Friday, February 20, 2004

Here's something I wanted to post as a comment to the discussion of reviewing that Aaron is continuing at his blog—but my comment was too long, dagnabit:

Hey Aaron—just wanted to say that I do agree with you about the value of a "cultural materialist matrix," aka history. What one ends up arguing with is the Ptolemaic effect of the reviewer's perspective becoming the central organizing principle of that matrix. I guess I'd like to see critics be a little more dialectical about their own stances.
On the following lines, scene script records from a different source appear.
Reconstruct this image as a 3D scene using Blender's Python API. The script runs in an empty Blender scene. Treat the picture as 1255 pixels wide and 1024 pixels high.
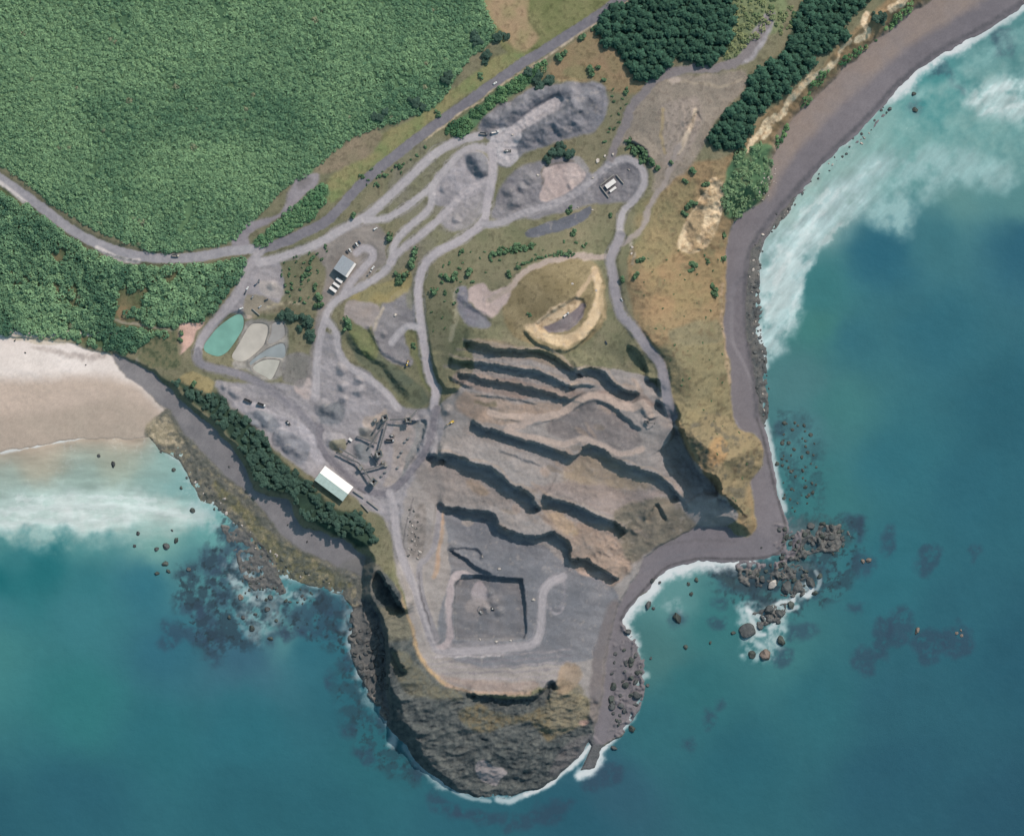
import bpy, math, random
import numpy as np
from mathutils import Vector

random.seed(7)
RNG = np.random.default_rng(11)
SC = bpy.context.scene
COL = SC.collection

# ------------------------------------------------------------ camera, sky, sun, exposure
CAMH = 8000.0
ZREF = 20.0
cam_d = bpy.data.cameras.new("camera")
cam = bpy.data.objects.new("camera", cam_d)
COL.objects.link(cam)
cam.location = (0, 0, ZREF + CAMH)
cam_d.sensor_fit = 'HORIZONTAL'
cam_d.sensor_width = 36.0
cam_d.lens = 36.0 * CAMH / 1255.0
cam_d.clip_start = 50.0
cam_d.clip_end = 60000.0
SC.camera = cam

SUN_AZ, SUN_EL = 36.0, 44.0
world = bpy.data.worlds.new("World")
SC.world = world
world.use_nodes = True
wn = world.node_tree
bg = wn.nodes["Background"]
sky = wn.nodes.new("ShaderNodeTexSky")
sky.sky_type = 'NISHITA'
sky.sun_disc = False
sky.sun_elevation = math.radians(SUN_EL)
sky.sun_rotation = math.radians(SUN_AZ)
sky.air_density = 1.0
sky.dust_density = 1.5
sky_tint = wn.nodes.new("ShaderNodeVectorMath")
sky_tint.operation = 'MULTIPLY'
sky_tint.inputs[1].default_value = (0.80, 1.12, 1.04)      # tint added to the skylight so that shadows turn teal
wn.links.new(sky.outputs[0], sky_tint.inputs[0])
wn.links.new(sky_tint.outputs[0], bg.inputs[0])
bg.inputs[1].default_value = 0.15
sun_d = bpy.data.lights.new("sun", 'SUN')
sun_d.energy = 3.6
sun_d.angle = math.radians(0.5)
sun_d.color = (1.0, 0.955, 0.90)
sun = bpy.data.objects.new("sun", sun_d)
COL.objects.link(sun)
sun.location = (600, 800, 1200)
sun.rotation_euler = (math.radians(90 - SUN_EL), 0, math.radians(180 - SUN_AZ))
SC.view_settings.view_transform = 'Standard'
SC.view_settings.look = 'None'
SC.view_settings.gamma = 1.0
SC.view_settings.exposure = 0.7

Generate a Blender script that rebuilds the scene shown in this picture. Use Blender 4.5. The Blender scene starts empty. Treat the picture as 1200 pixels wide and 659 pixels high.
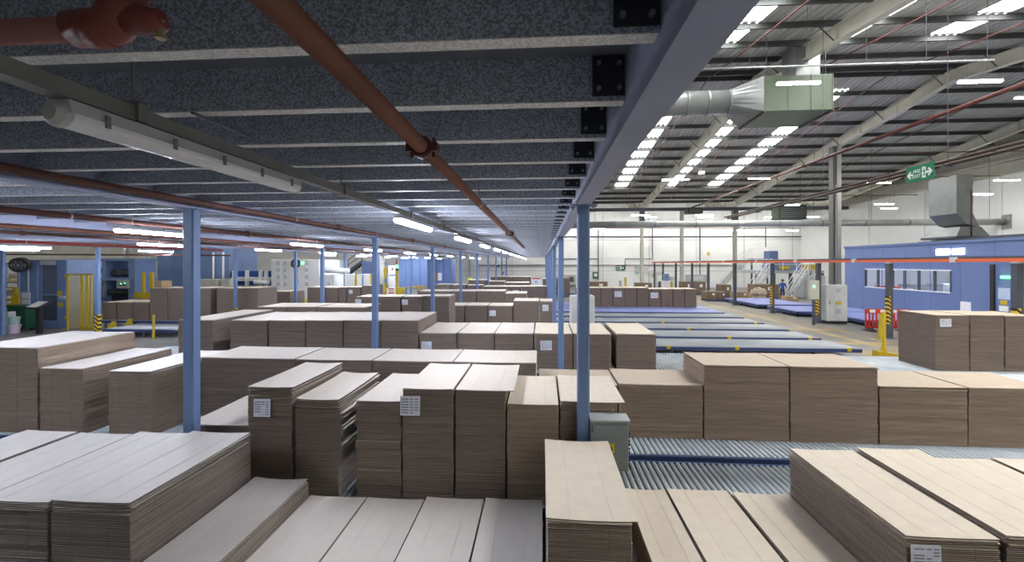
import bpy, math, random
from mathutils import Vector, Matrix
C = bpy.context.scene
COL = C.collection
R = random.Random(7)
# ------------------------------------------------------------------ camera, world, exposure
F = 500.0                       # focal length in pixels of the 1200 px wide frame
TH = math.atan(35 / F)          # the camera is turned a little to the left of the aisles
CH = 3.10                       # camera height
HY = 309.0                      # horizon row
cs, sn = math.cos(TH), math.sin(TH)
cam_d = bpy.data.cameras.new('camera'); cam = bpy.data.objects.new('camera', cam_d); COL.objects.link(cam)
cam.location = (0, 0, CH); cam.rotation_euler = (math.pi / 2, 0, TH)
cam_d.sensor_width = 36; cam_d.sensor_fit = 'HORIZONTAL'; cam_d.lens = F / 1200 * 36
cam_d.shift_y = -(329.5 - HY) / 1200; cam_d.clip_start = 0.05; cam_d.clip_end = 300
C.camera = cam
W = bpy.data.worlds.new('world'); C.world = W; W.use_nodes = True
W.node_tree.nodes['Background'].inputs[0].default_value = (0.75, 0.85, 1, 1)
W.node_tree.nodes['Background'].inputs[1].default_value = 0.4
C.view_settings.view_transform = 'Standard'; C.view_settings.look = 'None'
C.view_settings.gamma = 1; C.view_settings.exposure = 1.6; C.view_settings.use_curve_mapping = False
TUBE_MEZZ, TUBE_HALL, SKYLIGHT = 40.0, 38.0, 5.4     # emission strengths

def at_y(px, py, Y):
    """world X and Z of the photograph's pixel on the plane at depth Y"""
    u, v = (px - 600) / F, (HY - py) / F
    t = Y / (cs + u * sn)
    return t * (-sn + u * cs), CH + v * t
def at_z(px, py, z):
    u, v = (px - 600) / F, (HY - py) / F
    t = (z - CH) / v
    return t * (-sn + u * cs), t * (cs + u * sn)

# ------------------------------------------------------------------ materials
MATS = {}
def mat(name, col, rough=0.6, metal=0.0, var=0.0, scale=(6, 6, 6), emit=0.0, bump=0.0, kind='noise', spec=0.5, alpha=1.0, col2=None, detail=3.0, trans=0.0):
    m = bpy.data.materials.new(name); m.use_nodes = True
    nt = m.node_tree; b = nt.nodes['Principled BSDF']
    b.inputs['Base Color'].default_value = (*col, 1); b.inputs['Roughness'].default_value = rough
    b.inputs['Metallic'].default_value = metal; b.inputs['Specular IOR Level'].default_value = spec
    b.inputs['Alpha'].default_value = alpha; b.inputs['Transmission Weight'].default_value = trans
    if emit:
        b.inputs['Emission Color'].default_value = (*col, 1); b.inputs['Emission Strength'].default_value = emit
    if var or bump or col2:
        tc = nt.nodes.new('ShaderNodeTexCoord'); mp = nt.nodes.new('ShaderNodeMapping')
        mp.inputs['Scale'].default_value = scale
        nt.links.new(tc.outputs['Object'], mp.inputs['Vector'])
        if kind == 'voronoi':
            t = nt.nodes.new('ShaderNodeTexVoronoi'); t.inputs['Scale'].default_value = 1
            nt.links.new(mp.outputs[0], t.inputs['Vector'])
            sp = nt.nodes.new('ShaderNodeSeparateColor'); nt.links.new(t.outputs['Color'], sp.inputs[0]); fac = sp.outputs[0]
        else:
            t = nt.nodes.new('ShaderNodeTexNoise'); t.inputs['Scale'].default_value = 1; t.inputs['Detail'].default_value = detail
            nt.links.new(mp.outputs[0], t.inputs['Vector']); fac = t.outputs['Fac']
        rp = nt.nodes.new('ShaderNodeValToRGB'); rp.color_ramp.elements[0].position = 0.25; rp.color_ramp.elements[1].position = 0.75
        c2 = col2 if col2 else col
        rp.color_ramp.elements[0].color = (*[max(0, c * (1 - var)) for c in col], 1)
        rp.color_ramp.elements[1].color = (*[min(1, c * (1 + var)) for c in c2], 1)
        nt.links.new(fac, rp.inputs[0]); nt.links.new(rp.outputs[0], b.inputs['Base Color'])
        if bump:
            bp = nt.nodes.new('ShaderNodeBump'); bp.inputs['Strength'].default_value = bump; bp.inputs['Distance'].default_value = 0.01
            nt.links.new(fac, bp.inputs['Height']); nt.links.new(bp.outputs[0], b.inputs['Normal'])
    MATS[name] = m
    return m
WARM = mat('warm_pale_liner', (0.58, 0.515, 0.445), 0.58, var=0.04, scale=(9, 9, 9))
KRAFTB = mat('brown_kraft_liner', (0.46, 0.38, 0.29), 0.62, var=0.05, scale=(9, 9, 9))
KRAFT = mat('kraft_liner', (0.69, 0.61, 0.50), 0.62, var=0.05, scale=(9, 9, 9))
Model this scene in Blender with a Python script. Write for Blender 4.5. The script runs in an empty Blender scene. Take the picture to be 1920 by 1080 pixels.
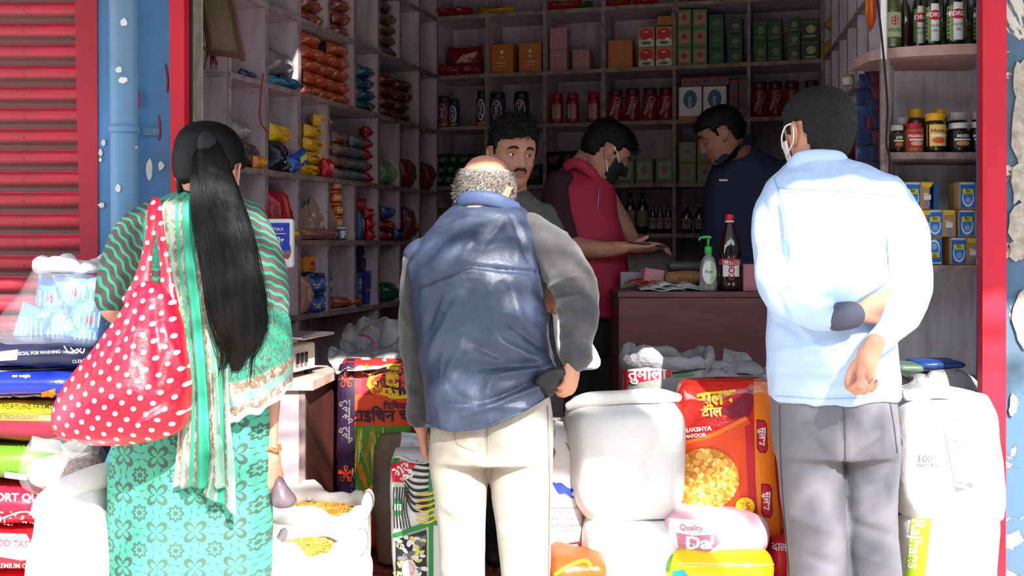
import bpy, bmesh, math, random
import numpy as np
from mathutils import Vector, Matrix, noise
from mathutils.bvhtree import BVHTree

PI = math.pi
random.seed(7)
C = bpy.context.scene.collection
SC = bpy.context.scene
F, HZ, HC = 2000.0, 455.0, 1.25          # focal length in pixels, row of the horizon, eye height

# ------------------------------------------------------------------ camera, light, exposure
cam = bpy.data.cameras.new('camera'); cam_o = bpy.data.objects.new('camera', cam); C.objects.link(cam_o)
cam_o.location = (0, 0, HC); cam_o.rotation_euler = (PI/2, 0, 0)
cam.sensor_width = 36; cam.lens = F/1920*36; cam.shift_y = -85/1920; cam.clip_start = .05
SC.camera = cam_o
SUN = Vector((.35, -1.0, .82)).normalized()       # towards the sun
sl = bpy.data.lights.new('sun', 'SUN'); sl.energy = 14.0; sl.angle = math.radians(.6); sl.color = (1, .96, .9)
so = bpy.data.objects.new('sun', sl); C.objects.link(so); so.rotation_euler = SUN.to_track_quat('Z', 'Y').to_euler()
w = bpy.data.worlds.new('sky'); SC.world = w; w.use_nodes = True
bg = w.node_tree.nodes['Background']; bg.inputs[0].default_value = (.80, .87, 1, 1); bg.inputs[1].default_value = 4.7
SC.view_settings.view_transform = 'Standard'; SC.view_settings.look = 'None'
SC.view_settings.gamma = 1; SC.view_settings.use_curve_mapping = False
SC.view_settings.exposure = 0.0

# ------------------------------------------------------------------ colour and material helpers
def lin(c):
    if isinstance(c, str): c = tuple(int(c[i:i+2], 16) for i in (0, 2, 4))
    r = []
    for v in c[:3]:
        v /= 255; r.append(v/12.92 if v <= .04045 else ((v+.055)/1.055)**2.4)
    return (*r, 1)
class NT:
    def __init__(s, m): s.t = m.node_tree; s.n = s.t.nodes; s.l = s.t.links
    def add(s, t, **k):
        n = s.n.new(t)
        for a, b in k.items(): setattr(n, a, b)
        return n
    def put(s, sock, v):
        if hasattr(v, 'links') or isinstance(v, bpy.types.NodeSocket): s.l.new(v, sock)
        else: sock.default_value = v
    def math(s, op, a, b=0.0, c=None, clamp=False):
        n = s.add('ShaderNodeMath', operation=op, use_clamp=clamp); s.put(n.inputs[0], a)
        s.put(n.inputs[1], b)
        if c is not None: s.put(n.inputs[2], c)
        return n.outputs[0]
    def mix(s, f, a, b, blend='MIX'):
        n = s.add('ShaderNodeMix', data_type='RGBA', blend_type=blend); s.put(n.inputs[0], f); s.put(n.inputs[6], a); s.put(n.inputs[7], b)
        return n.outputs[2]
    def noise(s, vec, scale, detail=4, rough=.5, dist=0, out=0):
        n = s.add('ShaderNodeTexNoise'); s.put(n.inputs['Vector'], vec); n.inputs['Scale'].default_value = scale
        n.inputs['Detail'].default_value = detail; n.inputs['Roughness'].default_value = rough; n.inputs['Distortion'].default_value = dist
        return n.outputs[out]
    def ramp(s, f, stops, interp='LINEAR'):
        n = s.add('ShaderNodeValToRGB'); s.put(n.inputs[0], f); n.color_ramp.interpolation = interp
        e = n.color_ramp.elements
        while len(e) < len(stops): e.new(.5)
        for i, (p, c) in enumerate(stops): e[i].position = p; e[i].color = c if len(c) == 4 else (*c, 1)
        return n.outputs[0]
    def map(s, vec, sc=(1, 1, 1), rot=(0, 0, 0), loc=(0, 0, 0)):
        n = s.add('ShaderNodeMapping'); s.put(n.inputs[0], vec); n.inputs[1].default_value = loc; n.inputs[2].default_value = rot; n.inputs[3].default_value = sc
        return n.outputs[0]
    def sep(s, vec):
        n = s.add('ShaderNodeSeparateXYZ'); s.put(n.inputs[0], vec); return n.outputs
    def comb(s, x, y, z=0.0):
        n = s.add('ShaderNodeCombineXYZ'); s.put(n.inputs[0], x); s.put(n.inputs[1], y); s.put(n.inputs[2], z); return n.outputs[0]
    def bump(s, h, strength=.3, dist=.01):
        n = s.add('ShaderNodeBump'); s.put(n.inputs['Height'], h); n.inputs['Strength'].default_value = strength; n.inputs['Distance'].default_value = dist
        return n.outputs[0]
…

The polemical bent of most critics tends probably from the paranoia you speak of (something I am certainly not immune too)--and perhaps there's also a tradition in cultural criticism of fighting tooth and nail for "your side" and leaving the more judicious judgments and syntheses for those who come after you. I find myself wondering here, in my formalist way, if there might not be a useful distinction between the "review" and the "review essay." The latter would leave more room for pontification and tendentiousness (in the best possible senses of those pejoratives), while the former would commit itself to a more intimate encounter with the work itself. But obviously you can't be that neat--every book comes encased in a context or "scene." Once you start noticing the difference between a book by FSG and a small press book; once you know more about the "good" poetics of blurbist A versus the "bad" poetics of blurbist B, you can't ever go back. After such knowledge, what forgiveness, right? Gotta go now, but I'll keep thinking about this.